Among the following entries, count the lines that contain "were" and report only the result.

# Data supplied:
----
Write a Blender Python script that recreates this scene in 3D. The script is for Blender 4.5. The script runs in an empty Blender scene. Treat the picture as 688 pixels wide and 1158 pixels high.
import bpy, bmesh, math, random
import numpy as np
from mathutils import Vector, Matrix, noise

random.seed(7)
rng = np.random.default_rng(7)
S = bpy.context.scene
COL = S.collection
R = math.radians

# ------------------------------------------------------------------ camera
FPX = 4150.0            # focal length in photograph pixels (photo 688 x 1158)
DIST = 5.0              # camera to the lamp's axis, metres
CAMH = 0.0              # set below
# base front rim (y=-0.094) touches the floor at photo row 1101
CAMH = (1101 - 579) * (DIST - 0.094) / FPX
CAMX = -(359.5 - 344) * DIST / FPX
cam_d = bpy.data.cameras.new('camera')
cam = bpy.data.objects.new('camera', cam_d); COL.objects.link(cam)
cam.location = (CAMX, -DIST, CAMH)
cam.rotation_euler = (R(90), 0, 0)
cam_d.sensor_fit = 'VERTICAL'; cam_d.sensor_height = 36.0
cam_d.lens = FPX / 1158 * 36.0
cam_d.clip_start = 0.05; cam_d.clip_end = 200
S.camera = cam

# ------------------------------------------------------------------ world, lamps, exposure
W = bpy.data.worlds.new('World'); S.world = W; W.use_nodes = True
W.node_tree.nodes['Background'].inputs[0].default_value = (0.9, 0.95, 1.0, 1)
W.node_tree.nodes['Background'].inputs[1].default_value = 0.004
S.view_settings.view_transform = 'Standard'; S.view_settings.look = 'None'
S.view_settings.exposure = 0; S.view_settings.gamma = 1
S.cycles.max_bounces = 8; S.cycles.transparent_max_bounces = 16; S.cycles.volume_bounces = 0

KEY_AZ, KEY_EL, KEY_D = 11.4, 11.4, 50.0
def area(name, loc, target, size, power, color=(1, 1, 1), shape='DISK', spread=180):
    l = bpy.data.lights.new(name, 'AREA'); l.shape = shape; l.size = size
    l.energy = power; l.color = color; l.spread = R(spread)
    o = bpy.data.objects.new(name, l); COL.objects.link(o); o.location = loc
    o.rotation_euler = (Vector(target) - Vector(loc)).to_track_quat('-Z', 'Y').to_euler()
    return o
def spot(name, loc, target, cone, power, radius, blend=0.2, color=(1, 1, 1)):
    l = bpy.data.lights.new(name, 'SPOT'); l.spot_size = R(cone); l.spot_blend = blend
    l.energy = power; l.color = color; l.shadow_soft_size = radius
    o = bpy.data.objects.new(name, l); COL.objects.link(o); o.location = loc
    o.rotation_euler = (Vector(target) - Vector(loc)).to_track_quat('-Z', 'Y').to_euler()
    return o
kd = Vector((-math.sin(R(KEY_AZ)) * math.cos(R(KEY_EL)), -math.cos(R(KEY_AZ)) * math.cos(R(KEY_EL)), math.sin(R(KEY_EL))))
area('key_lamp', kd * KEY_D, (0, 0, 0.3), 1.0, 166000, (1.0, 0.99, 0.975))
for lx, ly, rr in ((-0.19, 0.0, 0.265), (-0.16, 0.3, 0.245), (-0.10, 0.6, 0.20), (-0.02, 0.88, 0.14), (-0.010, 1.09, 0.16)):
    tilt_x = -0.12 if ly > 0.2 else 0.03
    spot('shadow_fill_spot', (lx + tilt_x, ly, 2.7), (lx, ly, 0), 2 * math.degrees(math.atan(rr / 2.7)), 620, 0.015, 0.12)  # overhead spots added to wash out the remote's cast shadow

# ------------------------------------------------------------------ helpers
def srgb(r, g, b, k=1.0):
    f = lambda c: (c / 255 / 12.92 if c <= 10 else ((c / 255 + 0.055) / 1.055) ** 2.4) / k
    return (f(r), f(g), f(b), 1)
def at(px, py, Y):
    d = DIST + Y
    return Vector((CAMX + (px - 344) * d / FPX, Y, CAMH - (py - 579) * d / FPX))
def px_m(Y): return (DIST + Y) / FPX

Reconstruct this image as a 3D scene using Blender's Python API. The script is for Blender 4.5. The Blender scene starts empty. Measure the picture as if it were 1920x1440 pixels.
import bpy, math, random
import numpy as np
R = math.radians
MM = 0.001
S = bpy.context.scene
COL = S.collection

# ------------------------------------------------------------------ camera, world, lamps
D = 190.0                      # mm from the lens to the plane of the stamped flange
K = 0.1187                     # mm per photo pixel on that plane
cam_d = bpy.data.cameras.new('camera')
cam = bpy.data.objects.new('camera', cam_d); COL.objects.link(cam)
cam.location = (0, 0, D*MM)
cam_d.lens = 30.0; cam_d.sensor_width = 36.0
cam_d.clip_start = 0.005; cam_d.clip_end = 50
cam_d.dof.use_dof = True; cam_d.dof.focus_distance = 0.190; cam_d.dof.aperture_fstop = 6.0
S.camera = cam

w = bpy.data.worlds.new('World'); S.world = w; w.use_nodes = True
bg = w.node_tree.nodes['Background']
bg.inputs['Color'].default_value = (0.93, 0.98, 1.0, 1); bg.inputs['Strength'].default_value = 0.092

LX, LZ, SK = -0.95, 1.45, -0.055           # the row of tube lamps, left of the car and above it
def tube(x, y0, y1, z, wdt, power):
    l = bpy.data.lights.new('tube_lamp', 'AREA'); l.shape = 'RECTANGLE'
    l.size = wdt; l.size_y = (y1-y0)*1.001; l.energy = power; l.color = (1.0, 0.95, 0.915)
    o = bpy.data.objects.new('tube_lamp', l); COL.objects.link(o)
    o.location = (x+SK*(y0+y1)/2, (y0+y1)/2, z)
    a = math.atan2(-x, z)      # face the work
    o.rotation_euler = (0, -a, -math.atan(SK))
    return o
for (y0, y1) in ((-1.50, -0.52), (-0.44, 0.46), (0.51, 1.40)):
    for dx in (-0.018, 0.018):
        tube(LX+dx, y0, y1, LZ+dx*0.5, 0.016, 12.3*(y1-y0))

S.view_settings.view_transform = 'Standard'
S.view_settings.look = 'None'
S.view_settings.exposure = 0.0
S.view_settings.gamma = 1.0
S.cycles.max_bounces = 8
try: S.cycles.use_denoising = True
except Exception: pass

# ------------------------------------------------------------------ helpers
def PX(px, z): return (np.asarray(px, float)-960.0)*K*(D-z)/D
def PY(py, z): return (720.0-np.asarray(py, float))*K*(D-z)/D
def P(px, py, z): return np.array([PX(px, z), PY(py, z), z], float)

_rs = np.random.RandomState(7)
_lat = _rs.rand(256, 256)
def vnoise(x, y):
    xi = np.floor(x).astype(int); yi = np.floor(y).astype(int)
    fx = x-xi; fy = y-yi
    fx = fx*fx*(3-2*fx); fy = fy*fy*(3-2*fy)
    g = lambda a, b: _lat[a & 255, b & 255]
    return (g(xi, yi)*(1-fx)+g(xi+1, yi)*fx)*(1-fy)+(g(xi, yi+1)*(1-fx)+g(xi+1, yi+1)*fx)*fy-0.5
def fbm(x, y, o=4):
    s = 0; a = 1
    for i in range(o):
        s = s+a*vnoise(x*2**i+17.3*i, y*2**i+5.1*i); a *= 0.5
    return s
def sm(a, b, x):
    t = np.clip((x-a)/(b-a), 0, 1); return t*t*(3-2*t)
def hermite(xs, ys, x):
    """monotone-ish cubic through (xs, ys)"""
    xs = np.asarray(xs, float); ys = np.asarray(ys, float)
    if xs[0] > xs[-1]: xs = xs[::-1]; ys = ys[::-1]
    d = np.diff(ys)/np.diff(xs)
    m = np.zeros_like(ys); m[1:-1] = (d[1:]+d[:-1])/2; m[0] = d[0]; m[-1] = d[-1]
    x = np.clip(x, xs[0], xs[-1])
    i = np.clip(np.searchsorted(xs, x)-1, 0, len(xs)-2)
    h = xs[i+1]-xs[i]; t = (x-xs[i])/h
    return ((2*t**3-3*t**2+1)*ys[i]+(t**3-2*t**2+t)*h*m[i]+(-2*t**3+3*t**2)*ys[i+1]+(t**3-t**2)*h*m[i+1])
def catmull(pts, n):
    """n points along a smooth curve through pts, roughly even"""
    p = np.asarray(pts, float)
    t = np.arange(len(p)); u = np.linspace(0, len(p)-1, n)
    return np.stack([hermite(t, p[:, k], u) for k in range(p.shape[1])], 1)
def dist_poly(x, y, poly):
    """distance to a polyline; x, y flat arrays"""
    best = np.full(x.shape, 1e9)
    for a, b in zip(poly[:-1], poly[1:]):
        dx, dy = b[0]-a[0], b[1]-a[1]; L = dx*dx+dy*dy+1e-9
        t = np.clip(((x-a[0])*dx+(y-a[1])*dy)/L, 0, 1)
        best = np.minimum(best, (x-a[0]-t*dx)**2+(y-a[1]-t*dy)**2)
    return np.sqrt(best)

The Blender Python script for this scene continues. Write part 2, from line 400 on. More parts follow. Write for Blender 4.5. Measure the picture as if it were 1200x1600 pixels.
----
# Finished answer:
2